Not that we need validation, especially when one considers that us Boomer parents are now in our 70's (more or less) and our kids are in their 40's (more or less) and thus are no longer children but full-fledged adults (more or less.) But an article in the NYT about some of the differences between how we raised our kids vs how parents today (the Gen X group) are raising theirs made me feel like we did all right.
Forty-some years ago, we were not helicopter parents. We didn't have time for that. Most of us were working, mothers and fathers, and we left our kids to their own devices quite often. We taught them how to do their own laundry when they were in grade school, rudimentary kitchen skills so they could contribute to dinner prep, where the extra key was hidden in case they lost theirs. Many of the Gen X kids (our kids) came home alone from school, got a snack, did homework, watched bad TV and perhaps indulged in nefarious behavior, all before the parental figures got home from work. We had a necessary trust in our kids, trust that they would take care of themselves and each other and not break too many rules.
For the most part, that philosophy worked pretty well. Of course, rules were broken now and then, kids got grounded and that trust had to be reestablished. But giving them room to get grounded, to break the rules and pay the price, also gave them a measure of self-reliance and taught them that actions have consequences. Their parents couldn't (and wouldn't) cull out all the scary stuff and pave the path with shiny yellow bricks as they skipped along to a perfect childhood.
The NYT article (link at the bottom) asks this:
Do you offer your kids broad exposure to the world, in all its beauty and foulness, and hope they make good decisions?
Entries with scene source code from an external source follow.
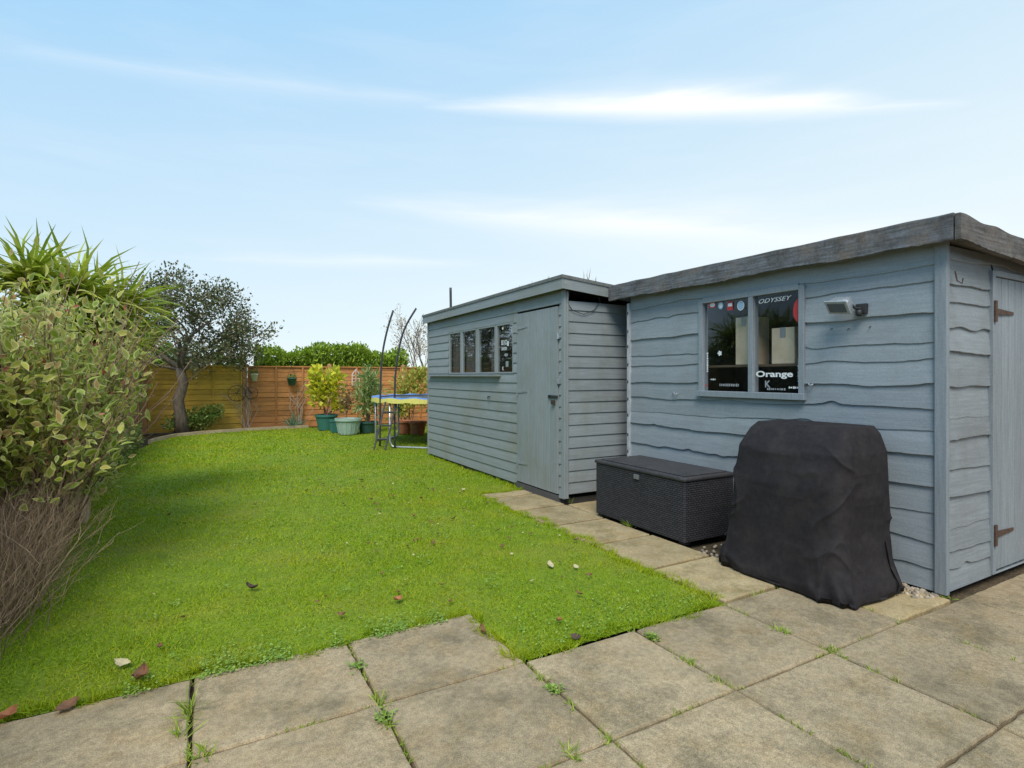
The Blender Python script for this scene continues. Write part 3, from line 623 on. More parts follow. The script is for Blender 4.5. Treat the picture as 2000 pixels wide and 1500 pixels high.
# ================================================================ fences
FY=M('fence_boards_ochre',(.66,.42,.06),(.46,.27,.045),scale=4,stretch=(1,6,14),rough=.85,bump=.5,bd=.006,island=.16,stain=((.30,.21,.05),.6,2))
FO=M('fence_boards_orange',(.62,.27,.085),(.42,.17,.055),scale=4,stretch=(1,6,14),rough=.85,bump=.5,bd=.006,island=.16,stain=((.30,.15,.06),.6,2))
FP=M('fence_post',(.55,.29,.13),(.36,.18,.08),scale=4,stretch=(10,10,1),rough=.85,bump=.4)
FL=M('fence_boards_left',(.42,.29,.15),(.30,.2,.1),scale=4,stretch=(6,1,14),rough=.85,bump=.5,island=.2)
def fence(label,axis,plane,spots,mats,face,z1=1.62):
    loc=(spots[0],plane,0) if axis=='y' else (plane,spots[0],0)
    t=thing('fence',label,'fence',loc)
    for i in range(len(spots)-1):
        a,b=spots[i]+.06,spots[i+1]-.06; m=MB()
        cladding(m,axis,plane,a,b,.16,z1-.03,.125,.010,.024*face,seed=i*7+int(abs(plane)))
        for q in (a,(a*2+b)/3,(a+2*b)/3,b-.04):
            if axis=='y': m.box(q,q+.04,plane-.050,plane-.032,.14,z1-.03)
            else: m.box(plane-.050 if face>0 else plane+.032,plane-.032 if face>0 else plane+.050,q,q+.04,.14,z1-.03)
        if axis=='y': m.box(a,b,plane-.055,plane+.03,z1-.03,z1)
        else: m.box(plane-.055,plane+.055,a,b,z1-.03,z1)
        m.build('fence_panel',mats[i%len(mats)],t)
        m=MB()
        if axis=='y': m.box(a,b,plane-.03,plane+.0,.0,.15)
        else: m.box(plane-.02,plane+.02,a,b,.0,.15)
        m.build('gravel_board',mats[i%len(mats)],t)
    for i,s in enumerate(spots):
        m=MB()
        if axis=='y': m.box(s-.05,s+.05,plane-.06,plane+.05,-.02,z1+.05); m.lathe((s,plane,z1+.05),[(.055,0),(.055,.0),(.0,.03)],4,rot=math.pi/4)
        else: m.box(plane-.05,plane+.05,s-.05,s+.05,-.02,z1+.05)
        m.build('post',FP,t)
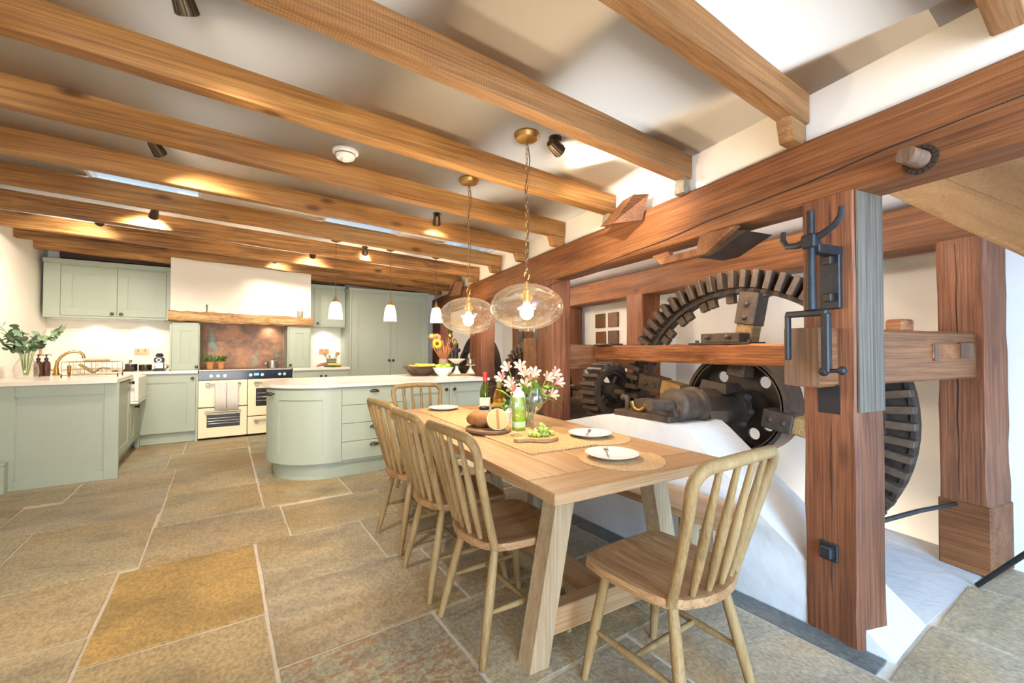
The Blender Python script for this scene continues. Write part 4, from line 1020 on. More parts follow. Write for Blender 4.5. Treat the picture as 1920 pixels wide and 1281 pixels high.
# dish rack
dr = thing('dish_rack', 'brass wire dish rack with wooden handles on the sink-run worktop', 'rack', (-1.06, 5.93, .926))
b = MB()
for z in (.022, .075, .15): b.tube([(-.20, -.13, z), (.20, -.13, z), (.20, .13, z), (-.20, .13, z)], .003, 6, closed=True)
for k in range(6):
    x = -.20 + .08 * k
    b.tube([(x, -.13, .15), (x, -.13, .022), (x, .13, .022), (x, .13, .15)], .0022, 6)
b.build('wire_frame', M_brass, dr)['kind'] = 'stuff'
for x in (-.2, .2):
    for y in (-.13, .13): MB().cyl((x, y, 0), (x, y, .035), .006, .005, 8).build('foot', M_bronze, dr)
b = MB(); b.cyl((-.10, .13, .162), (.10, .13, .162), .013, .013, 12); b.build('handle', W_spoon, dr)
o = MB(); o.hexa([(-.10, -.07, .0), (.0, -.07, -.085), (.0, .07, -.085), (-.10, .07, 0)], [(-.095, -.07, .008), (.004, -.07, -.076), (.004, .07, -.076), (-.095, .07, .008)])
o.hexa([(.0, -.07, -.085), (.06, -.07, -.035), (.06, .07, -.035), (0, .07, -.085)], [(.004, -.07, -.076), (.06, -.07, -.026), (.06, .07, -.026), (.004, .07, -.076)])
o.hexa([(.06, -.07, -.035), (.115, -.07, -.045), (.115, .07, -.045), (.06, .07, -.035)], [(.06, -.07, -.026), (.118, -.07, -.036), (.118, .07, -.036), (.06, .07, -.026)])
o = o.build('folded_cloth', plain('olive_cloth', (.24, .19, .09), .9)); o.location = (-1.06, 5.93, 1.045); tag(o, 'folded olive cloth draped in the dish rack', 'cloth')
o = MB().lathe([(0, 0), (.05, 0), (.075, .03), (.08, .08), (.07, .12), (.075, .15), (.07, .15), (.065, .12), (0, .03)], 20).build('ceramic_jug', M_white); o.location = (-1.33, 7.0, .926); tag(o, 'white jug in the corner behind the tap', 'jug')
b = MB().bb(-.13, .13, -.10, .10, 0, .13, .03); o = b.build('bread_bin', M_white); o.location = (-1.12, 7.2, .926); tag(o, 'pale cream bread bin behind the dish rack', 'bin')
# saucepans on the left worktop
def pan(x, y, z, r, h, lab, lid=False, handle=True, mat=None, grp='dark saucepans on the left worktop'):
    p = thing('saucepan', lab, 'saucepan', (x, y, z), 0, grp)
    MB().lathe([(0, 0), (r * .95, 0), (r, .008), (r, h), (r + .004, h + .002), (r - .004, h), (r - .004, .01), (0, .008)], 26).build('pan_body', mat or plain('gunmetal', (.10, .085, .075), .25, .9), p)
    if lid:
        MB().lathe([(0, h + .03), (r * .5, h + .024), (r, h + .004), (r, h + .001), (0, h + .001)], 24).build('pan_lid', M_steel, p)
        MB().lathe([(0, h + .028), (.012, h + .028), (.018, h + .045), (.012, h + .055), (0, h + .056)], 12).build('lid_knob', M_dsteel, p)
    return p
pan(-1.075, 7.18, .926, .065, .075, 'leftmost small dark saucepan behind the rack end')
pan(-.945, 7.18, .926, .068, .085, 'dark saucepan with lid, middle of three', True)
pan(-.80, 7.18, .926, .065, .075, 'dark saucepan without lid beside the coffee machine')
pp_ = pan(.62, 7.12, .931, .075, .085, 'steel saucepan with lid on the hob', True, mat=M_steel, grp='steel pan on the hob')
MB().tube([(.075, -.01, .07), (.16, -.05, .085), (.23, -.09, .105)], [.007, .008, .01], 8).build('pan_handle', M_steel, pp_)
MB().tube([(-.074, .02, .065), (-.095, .01, .07), (-.098, -.02, .07), (-.074, -.02, .065)], .005, 6).build('loop_handle', M_steel, pp_)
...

Or do you try to protect them from ideas and activities that you see as dangerous or immoral — and also hope they make good decisions?
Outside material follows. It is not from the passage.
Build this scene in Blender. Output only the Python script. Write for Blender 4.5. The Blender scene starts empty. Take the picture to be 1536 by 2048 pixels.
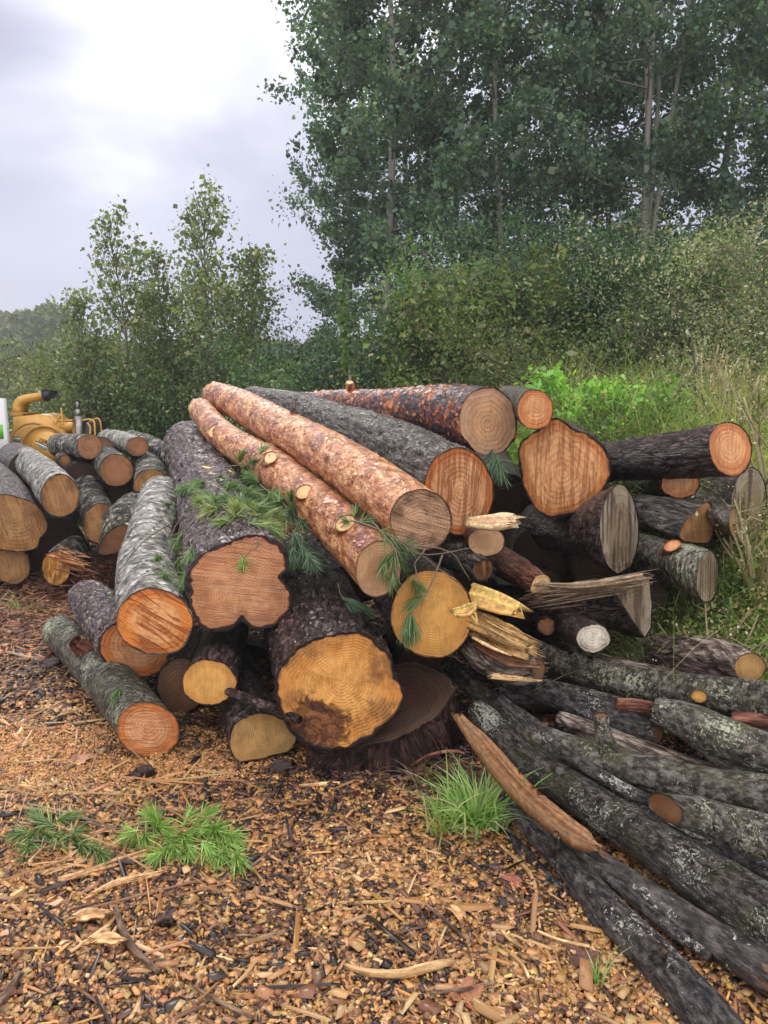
import bpy, math, random
import numpy as np
from mathutils import Vector, Matrix

# ------------------------------------------------------------------ camera, world, sun, exposure
sc = bpy.context.scene
FPX, HC = 1540.0, 1.65
PITCH = math.atan((1024 - 760) / FPX)
SP, CP = math.sin(PITCH), math.cos(PITCH)
cam_d = bpy.data.cameras.new('camera')
cam = bpy.data.objects.new('camera', cam_d)
sc.collection.objects.link(cam)
cam.location = (0, 0, HC)
cam.rotation_euler = (math.radians(90) - PITCH, 0, 0)
cam_d.sensor_fit = 'VERTICAL'
cam_d.sensor_height = 36.0
cam_d.sensor_width = 27.0
cam_d.lens = FPX / 2048 * 36.0
cam_d.clip_start = 0.05
cam_d.clip_end = 3000
sc.camera = cam
sc.view_settings.view_transform = 'Standard'
sc.view_settings.look = 'None'
sc.view_settings.gamma = 1
sc.view_settings.exposure = 0.22
sc.render.film_transparent = False
try:
    sc.cycles.max_bounces = 6
    sc.cycles.diffuse_bounces = 3
    sc.cycles.glossy_bounces = 2
    sc.cycles.transmission_bounces = 3
    sc.cycles.use_denoising = True
except Exception:
    pass

SUN_EL, SUN_AZ = 33.0, -17.0           # behind the clouds, up and to the left of the view
sd = Vector((math.sin(math.radians(SUN_AZ)) * math.cos(math.radians(SUN_EL)),
             math.cos(math.radians(SUN_AZ)) * math.cos(math.radians(SUN_EL)), math.sin(math.radians(SUN_EL))))
sun_d = bpy.data.lights.new('sun', 'SUN')
sun_d.energy = 1.0
sun_d.angle = math.radians(22)
sun_d.color = (1.0, 0.96, 0.9)
sun = bpy.data.objects.new('sun', sun_d)
sc.collection.objects.link(sun)
sun.rotation_euler = sd.to_track_quat('Z', 'Y').to_euler()

world = bpy.data.worlds.new('World')
sc.world = world
world.use_nodes = True
nt = world.node_tree
nt.nodes.clear()
def wn(t, **k):
    n = nt.nodes.new(t)
    for a, b in k.items(): setattr(n, a, b)
    return n
out = wn('ShaderNodeOutputWorld')
sky = wn('ShaderNodeTexSky', sky_type='NISHITA', sun_disc=False)
sky.sun_elevation = math.radians(SUN_EL)
sky.sun_rotation = math.radians(SUN_AZ)
bg1 = wn('ShaderNodeBackground'); bg1.inputs[1].default_value = 0.05
nt.links.new(sky.outputs[0], bg1.inputs[0])
tc = wn('ShaderNodeTexCoord')
mp = wn('ShaderNodeMapping'); mp.inputs['Scale'].default_value = (1, 1, 2.2); mp.inputs['Location'].default_value = (3.1, .4, .35)
nt.links.new(tc.outputs['Generated'], mp.inputs[0])
no = wn('ShaderNodeTexNoise'); no.inputs['Scale'].default_value = 1.7; no.inputs['Detail'].default_value = 5; no.inputs['Roughness'].default_value = .45
no.inputs['Distortion'].default_value = .35
nt.links.new(mp.outputs[0], no.inputs['Vector'])
cr = wn('ShaderNodeValToRGB')
cr.color_ramp.elements[0].position = .3; cr.color_ramp.elements[0].color = (.455, .46, .635, 1)
cr.color_ramp.elements[1].position = .72; cr.color_ramp.elements[1].color = (.76, .78, .93, 1)
nt.links.new(no.outputs['Fac'], cr.inputs[0])
# the veiled sun brightens the clouds in front of it
dt = wn('ShaderNodeVectorMath', operation='DOT_PRODUCT'); dt.inputs[1].default_value = sd
nt.links.new(tc.outputs['Generated'], dt.inputs[0])
nadd = wn('ShaderNodeMath', operation='MULTIPLY_ADD'); nadd.inputs[1].default_value = .22; 
nt.links.new(no.outputs['Fac'], nadd.inputs[0]); nt.links.new(dt.outputs['Value'], nadd.inputs[2])
mr = wn('ShaderNodeMapRange'); mr.interpolation_type = 'SMOOTHERSTEP'
mr.inputs['From Min'].default_value = 1.03; mr.inputs['From Max'].default_value = 1.13
mr.inputs['To Min'].default_value = 0; mr.inputs['To Max'].default_value = .9
nt.links.new(nadd.outputs[0], mr.inputs['Value'])
# overcast sky: brighter overhead
sx = wn('ShaderNodeSeparateXYZ'); nt.links.new(tc.outputs['Generated'], sx.inputs[0])
mz = wn('ShaderNodeMapRange'); mz.interpolation_type = 'SMOOTHSTEP'
mz.inputs['From Min'].default_value = .52; mz.inputs['From Max'].default_value = 1
mz.inputs['To Min'].default_value = 1.0; mz.inputs['To Max'].default_value = 2.7
nt.links.new(sx.outputs['Z'], mz.inputs['Value'])
# and the sky behind the viewer is brightened and whitened to light the cut ends
mb_ = wn('ShaderNodeMapRange'); mb_.interpolation_type = 'SMOOTHSTEP'
mb_.inputs['From Min'].default_value = .35; mb_.inputs['From Max'].default_value = -.75
mb_.inputs['To Min'].default_value = 0.0; mb_.inputs['To Max'].default_value = 1.15
nt.links.new(sx.outputs['Y'], mb_.inputs['Value'])
sm_ = wn('ShaderNodeMath', operation='ADD'); nt.links.new(mz.outputs[0], sm_.inputs[0]); nt.links.new(mb_.outputs[0], sm_.inputs[1])
wf = wn('ShaderNodeMapRange'); wf.inputs['From Min'].default_value = 1.0; wf.inputs['From Max'].default_value = 1.5
nt.links.new(sm_.outputs[0], wf.inputs['Value'])
wm = wn('ShaderNodeMix'); wm.data_type = 'RGBA'; nt.links.new(wf.outputs[0], wm.inputs[0]); nt.links.new(cr.outputs[0], wm.inputs[6])
wm.inputs[7].default_value = (.74, .71, .70, 1)
mul = wn('ShaderNodeVectorMath', operation='SCALE')
nt.links.new(wm.outputs[2], mul.inputs[0]); nt.links.new(sm_.outputs[0], mul.inputs['Scale'])
gl = wn('ShaderNodeVectorMath', operation='SCALE'); gl.inputs[0].default_value = (1, 1, .86)
nt.links.new(mr.outputs[0], gl.inputs['Scale'])
ad = wn('ShaderNodeVectorMath', operation='ADD')
nt.links.new(mul.outputs[0], ad.inputs[0]); nt.links.new(gl.outputs[0], ad.inputs[1])
bg2 = wn('ShaderNodeBackground'); bg2.inputs[1].default_value = 1.0
nt.links.new(ad.outputs[0], bg2.inputs[0])
ash = wn('ShaderNodeMixShader'); ash.inputs[0].default_value = .95
nt.links.new(bg1.outputs[0], ash.inputs[1]); nt.links.new(bg2.outputs[0], ash.inputs[2])
nt.links.new(ash.outputs[0], out.inputs['Surface'])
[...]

Two different parenting styles, of course, and I am so happy John and I, probably more or less unconsciously, chose the first option. Our kids saw both beauty and ugliness, meanness and kindness, safety and insecurity. They accepted life as it came (although not without arguing quite often) and the lack of helicoptering, the lack of shielding them from danger and proverbial doom did not harm them. In fact, I argue that it made them strong and perceptive and bold.
This leads me to wonder what our parents were thinking when they raised all of us Boomer kids. Did they have a conscious idea about parenting, did they read the Dr. Spock book, was it all by the seat of their pants? As a victim child of that era, I can say with conviction that there was little or no parenting "style" in my household. Too many kids, too little money: that was the relevant fact of my life as a kid, and probably the guiding force of my parents' attitudes as well. There was certainly nothing like a helicopter parent, no one watched over us at all. There was guilt and shame, maybe those two forces were the guiding principles in parenting after the war. But we survived.
As I said in the beginning, us Boomer parents really don't need validation of our parenting skills, it's too late for that anyway. But it's nice to read an articulation of something we did because we knew no other way. Thank goodness it worked out!